— Start —

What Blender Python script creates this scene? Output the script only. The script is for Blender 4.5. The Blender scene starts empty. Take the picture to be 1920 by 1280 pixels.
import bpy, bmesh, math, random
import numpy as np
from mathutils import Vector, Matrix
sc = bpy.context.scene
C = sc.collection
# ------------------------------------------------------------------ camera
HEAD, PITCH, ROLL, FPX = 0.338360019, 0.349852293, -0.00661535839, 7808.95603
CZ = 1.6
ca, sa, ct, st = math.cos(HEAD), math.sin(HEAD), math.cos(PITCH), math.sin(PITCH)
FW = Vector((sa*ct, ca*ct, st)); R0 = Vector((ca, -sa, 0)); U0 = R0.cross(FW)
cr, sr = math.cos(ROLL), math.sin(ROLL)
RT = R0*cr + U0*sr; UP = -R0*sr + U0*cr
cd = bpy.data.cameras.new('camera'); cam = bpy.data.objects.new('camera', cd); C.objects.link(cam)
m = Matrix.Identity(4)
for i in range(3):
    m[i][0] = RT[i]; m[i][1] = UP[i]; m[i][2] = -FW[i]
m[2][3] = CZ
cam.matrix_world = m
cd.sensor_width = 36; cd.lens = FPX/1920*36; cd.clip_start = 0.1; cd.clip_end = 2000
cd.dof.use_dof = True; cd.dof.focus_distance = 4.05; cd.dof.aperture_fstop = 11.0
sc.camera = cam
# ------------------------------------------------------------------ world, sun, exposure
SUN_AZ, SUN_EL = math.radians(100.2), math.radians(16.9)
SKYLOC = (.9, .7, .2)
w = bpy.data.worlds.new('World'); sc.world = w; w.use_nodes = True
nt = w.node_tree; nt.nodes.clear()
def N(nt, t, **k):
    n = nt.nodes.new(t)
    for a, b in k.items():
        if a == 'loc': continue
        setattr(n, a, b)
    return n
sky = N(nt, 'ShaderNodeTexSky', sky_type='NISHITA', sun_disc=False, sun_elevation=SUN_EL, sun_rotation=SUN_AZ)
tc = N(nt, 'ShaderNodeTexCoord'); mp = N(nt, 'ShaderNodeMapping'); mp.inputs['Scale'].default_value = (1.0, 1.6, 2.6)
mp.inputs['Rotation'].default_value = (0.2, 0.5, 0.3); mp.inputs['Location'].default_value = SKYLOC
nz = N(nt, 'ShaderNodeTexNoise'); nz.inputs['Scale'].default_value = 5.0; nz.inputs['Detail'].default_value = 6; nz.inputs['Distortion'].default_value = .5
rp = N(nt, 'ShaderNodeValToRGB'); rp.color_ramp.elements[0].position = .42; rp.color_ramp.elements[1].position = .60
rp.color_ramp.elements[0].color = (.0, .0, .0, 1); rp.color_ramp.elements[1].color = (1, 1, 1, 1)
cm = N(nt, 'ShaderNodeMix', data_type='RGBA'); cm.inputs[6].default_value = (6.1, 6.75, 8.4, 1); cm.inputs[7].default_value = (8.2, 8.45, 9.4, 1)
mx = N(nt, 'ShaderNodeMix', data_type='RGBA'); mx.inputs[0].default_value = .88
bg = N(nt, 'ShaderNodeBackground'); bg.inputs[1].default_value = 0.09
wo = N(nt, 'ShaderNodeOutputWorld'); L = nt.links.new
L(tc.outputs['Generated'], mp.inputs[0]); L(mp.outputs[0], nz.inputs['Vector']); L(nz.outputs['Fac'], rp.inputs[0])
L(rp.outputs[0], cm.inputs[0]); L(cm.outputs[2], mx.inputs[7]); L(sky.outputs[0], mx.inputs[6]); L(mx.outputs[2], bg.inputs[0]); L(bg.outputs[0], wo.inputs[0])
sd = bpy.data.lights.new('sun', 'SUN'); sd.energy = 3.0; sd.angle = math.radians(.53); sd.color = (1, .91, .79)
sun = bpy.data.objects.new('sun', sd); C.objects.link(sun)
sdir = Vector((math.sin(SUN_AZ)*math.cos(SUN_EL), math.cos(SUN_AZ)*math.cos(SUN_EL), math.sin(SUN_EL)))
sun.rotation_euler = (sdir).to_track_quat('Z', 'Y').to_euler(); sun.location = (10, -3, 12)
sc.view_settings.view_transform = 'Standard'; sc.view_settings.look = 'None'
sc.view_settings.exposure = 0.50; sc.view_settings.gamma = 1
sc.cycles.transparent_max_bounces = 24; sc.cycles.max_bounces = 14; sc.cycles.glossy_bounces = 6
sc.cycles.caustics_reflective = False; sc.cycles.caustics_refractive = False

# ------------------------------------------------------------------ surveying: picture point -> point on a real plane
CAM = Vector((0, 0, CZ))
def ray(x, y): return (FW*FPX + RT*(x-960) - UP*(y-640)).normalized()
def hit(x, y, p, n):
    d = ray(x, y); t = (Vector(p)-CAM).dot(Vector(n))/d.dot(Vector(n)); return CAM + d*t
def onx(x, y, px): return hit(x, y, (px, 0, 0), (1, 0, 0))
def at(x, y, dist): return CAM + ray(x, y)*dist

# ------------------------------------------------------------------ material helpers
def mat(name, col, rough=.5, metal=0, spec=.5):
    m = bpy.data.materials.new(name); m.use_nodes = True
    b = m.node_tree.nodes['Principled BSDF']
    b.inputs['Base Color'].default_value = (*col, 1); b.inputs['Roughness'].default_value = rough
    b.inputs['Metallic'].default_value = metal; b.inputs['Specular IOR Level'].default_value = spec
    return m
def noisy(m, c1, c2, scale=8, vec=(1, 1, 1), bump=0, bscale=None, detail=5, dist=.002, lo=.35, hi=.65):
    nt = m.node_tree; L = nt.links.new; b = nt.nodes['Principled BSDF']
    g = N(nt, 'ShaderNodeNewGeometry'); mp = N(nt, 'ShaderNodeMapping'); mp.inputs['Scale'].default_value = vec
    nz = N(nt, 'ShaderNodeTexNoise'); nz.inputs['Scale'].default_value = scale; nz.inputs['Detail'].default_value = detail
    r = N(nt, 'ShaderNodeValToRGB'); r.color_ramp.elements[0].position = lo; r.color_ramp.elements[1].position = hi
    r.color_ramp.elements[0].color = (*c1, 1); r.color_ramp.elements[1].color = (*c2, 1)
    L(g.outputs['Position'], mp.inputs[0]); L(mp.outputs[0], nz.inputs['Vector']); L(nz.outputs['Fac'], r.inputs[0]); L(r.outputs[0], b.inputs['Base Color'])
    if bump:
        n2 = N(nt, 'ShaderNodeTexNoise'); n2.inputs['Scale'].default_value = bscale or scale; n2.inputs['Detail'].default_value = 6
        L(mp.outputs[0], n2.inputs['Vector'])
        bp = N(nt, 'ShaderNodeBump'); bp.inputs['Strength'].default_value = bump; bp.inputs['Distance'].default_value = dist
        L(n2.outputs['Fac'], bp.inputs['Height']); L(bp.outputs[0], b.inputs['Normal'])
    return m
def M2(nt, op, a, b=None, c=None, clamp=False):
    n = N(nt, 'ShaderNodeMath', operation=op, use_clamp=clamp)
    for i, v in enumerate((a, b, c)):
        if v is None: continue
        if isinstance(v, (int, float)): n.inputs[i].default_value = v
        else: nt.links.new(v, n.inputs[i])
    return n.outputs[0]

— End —

» **Exercise**
Each line of the listing should be copied exactly.

» **Exercise output**
What Blender Python script creates this scene? Output the script only. The script is for Blender 4.5. The Blender scene starts empty. Take the picture to be 1920 by 1280 pixels.
import bpy, bmesh, math, random
import numpy as np
from mathutils import Vector, Matrix
sc = bpy.context.scene
C = sc.collection
# ------------------------------------------------------------------ camera
HEAD, PITCH, ROLL, FPX = 0.338360019, 0.349852293, -0.00661535839, 7808.95603
CZ = 1.6
ca, sa, ct, st = math.cos(HEAD), math.sin(HEAD), math.cos(PITCH), math.sin(PITCH)
FW = Vector((sa*ct, ca*ct, st)); R0 = Vector((ca, -sa, 0)); U0 = R0.cross(FW)
cr, sr = math.cos(ROLL), math.sin(ROLL)
RT = R0*cr + U0*sr; UP = -R0*sr + U0*cr
cd = bpy.data.cameras.new('camera'); cam = bpy.data.objects.new('camera', cd); C.objects.link(cam)
m = Matrix.Identity(4)
for i in range(3):
    m[i][0] = RT[i]; m[i][1] = UP[i]; m[i][2] = -FW[i]
m[2][3] = CZ
cam.matrix_world = m
cd.sensor_width = 36; cd.lens = FPX/1920*36; cd.clip_start = 0.1; cd.clip_end = 2000
cd.dof.use_dof = True; cd.dof.focus_distance = 4.05; cd.dof.aperture_fstop = 11.0
sc.camera = cam
# ------------------------------------------------------------------ world, sun, exposure
SUN_AZ, SUN_EL = math.radians(100.2), math.radians(16.9)
SKYLOC = (.9, .7, .2)
w = bpy.data.worlds.new('World'); sc.world = w; w.use_nodes = True
nt = w.node_tree; nt.nodes.clear()
def N(nt, t, **k):
    n = nt.nodes.new(t)
    for a, b in k.items():
        if a == 'loc': continue
        setattr(n, a, b)
    return n
sky = N(nt, 'ShaderNodeTexSky', sky_type='NISHITA', sun_disc=False, sun_elevation=SUN_EL, sun_rotation=SUN_AZ)
tc = N(nt, 'ShaderNodeTexCoord'); mp = N(nt, 'ShaderNodeMapping'); mp.inputs['Scale'].default_value = (1.0, 1.6, 2.6)
mp.inputs['Rotation'].default_value = (0.2, 0.5, 0.3); mp.inputs['Location'].default_value = SKYLOC
nz = N(nt, 'ShaderNodeTexNoise'); nz.inputs['Scale'].default_value = 5.0; nz.inputs['Detail'].default_value = 6; nz.inputs['Distortion'].default_value = .5
rp = N(nt, 'ShaderNodeValToRGB'); rp.color_ramp.elements[0].position = .42; rp.color_ramp.elements[1].position = .60
rp.color_ramp.elements[0].color = (.0, .0, .0, 1); rp.color_ramp.elements[1].color = (1, 1, 1, 1)
cm = N(nt, 'ShaderNodeMix', data_type='RGBA'); cm.inputs[6].default_value = (6.1, 6.75, 8.4, 1); cm.inputs[7].default_value = (8.2, 8.45, 9.4, 1)
mx = N(nt, 'ShaderNodeMix', data_type='RGBA'); mx.inputs[0].default_value = .88
bg = N(nt, 'ShaderNodeBackground'); bg.inputs[1].default_value = 0.09
wo = N(nt, 'ShaderNodeOutputWorld'); L = nt.links.new
L(tc.outputs['Generated'], mp.inputs[0]); L(mp.outputs[0], nz.inputs['Vector']); L(nz.outputs['Fac'], rp.inputs[0])
L(rp.outputs[0], cm.inputs[0]); L(cm.outputs[2], mx.inputs[7]); L(sky.outputs[0], mx.inputs[6]); L(mx.outputs[2], bg.inputs[0]); L(bg.outputs[0], wo.inputs[0])
sd = bpy.data.lights.new('sun', 'SUN'); sd.energy = 3.0; sd.angle = math.radians(.53); sd.color = (1, .91, .79)
sun = bpy.data.objects.new('sun', sd); C.objects.link(sun)
sdir = Vector((math.sin(SUN_AZ)*math.cos(SUN_EL), math.cos(SUN_AZ)*math.cos(SUN_EL), math.sin(SUN_EL)))
sun.rotation_euler = (sdir).to_track_quat('Z', 'Y').to_euler(); sun.location = (10, -3, 12)
sc.view_settings.view_transform = 'Standard'; sc.view_settings.look = 'None'
sc.view_settings.exposure = 0.50; sc.view_settings.gamma = 1
sc.cycles.transparent_max_bounces = 24; sc.cycles.max_bounces = 14; sc.cycles.glossy_bounces = 6
sc.cycles.caustics_reflective = False; sc.cycles.caustics_refractive = False

# ------------------------------------------------------------------ surveying: picture point -> point on a real plane
CAM = Vector((0, 0, CZ))
def ray(x, y): return (FW*FPX + RT*(x-960) - UP*(y-640)).normalized()
def hit(x, y, p, n):
    d = ray(x, y); t = (Vector(p)-CAM).dot(Vector(n))/d.dot(Vector(n)); return CAM + d*t
def onx(x, y, px): return hit(x, y, (px, 0, 0), (1, 0, 0))
def at(x, y, dist): return CAM + ray(x, y)*dist

# ------------------------------------------------------------------ material helpers
def mat(name, col, rough=.5, metal=0, spec=.5):
    m = bpy.data.materials.new(name); m.use_nodes = True
    b = m.node_tree.nodes['Principled BSDF']
    b.inputs['Base Color'].default_value = (*col, 1); b.inputs['Roughness'].default_value = rough
    b.inputs['Metallic'].default_value = metal; b.inputs['Specular IOR Level'].default_value = spec
    return m
def noisy(m, c1, c2, scale=8, vec=(1, 1, 1), bump=0, bscale=None, detail=5, dist=.002, lo=.35, hi=.65):
    nt = m.node_tree; L = nt.links.new; b = nt.nodes['Principled BSDF']
    g = N(nt, 'ShaderNodeNewGeometry'); mp = N(nt, 'ShaderNodeMapping'); mp.inputs['Scale'].default_value = vec
    nz = N(nt, 'ShaderNodeTexNoise'); nz.inputs['Scale'].default_value = scale; nz.inputs['Detail'].default_value = detail
    r = N(nt, 'ShaderNodeValToRGB'); r.color_ramp.elements[0].position = lo; r.color_ramp.elements[1].position = hi
    r.color_ramp.elements[0].color = (*c1, 1); r.color_ramp.elements[1].color = (*c2, 1)
    L(g.outputs['Position'], mp.inputs[0]); L(mp.outputs[0], nz.inputs['Vector']); L(nz.outputs['Fac'], r.inputs[0]); L(r.outputs[0], b.inputs['Base Color'])
    if bump:
        n2 = N(nt, 'ShaderNodeTexNoise'); n2.inputs['Scale'].default_value = bscale or scale; n2.inputs['Detail'].default_value = 6
        L(mp.outputs[0], n2.inputs['Vector'])
        bp = N(nt, 'ShaderNodeBump'); bp.inputs['Strength'].default_value = bump; bp.inputs['Distance'].default_value = dist
        L(n2.outputs['Fac'], bp.inputs['Height']); L(bp.outputs[0], b.inputs['Normal'])
    return m
def M2(nt, op, a, b=None, c=None, clamp=False):
    n = N(nt, 'ShaderNodeMath', operation=op, use_clamp=clamp)
    for i, v in enumerate((a, b, c)):
        if v is None: continue
        if isinstance(v, (int, float)): n.inputs[i].default_value = v
        else: nt.links.new(v, n.inputs[i])
    return n.outputs[0]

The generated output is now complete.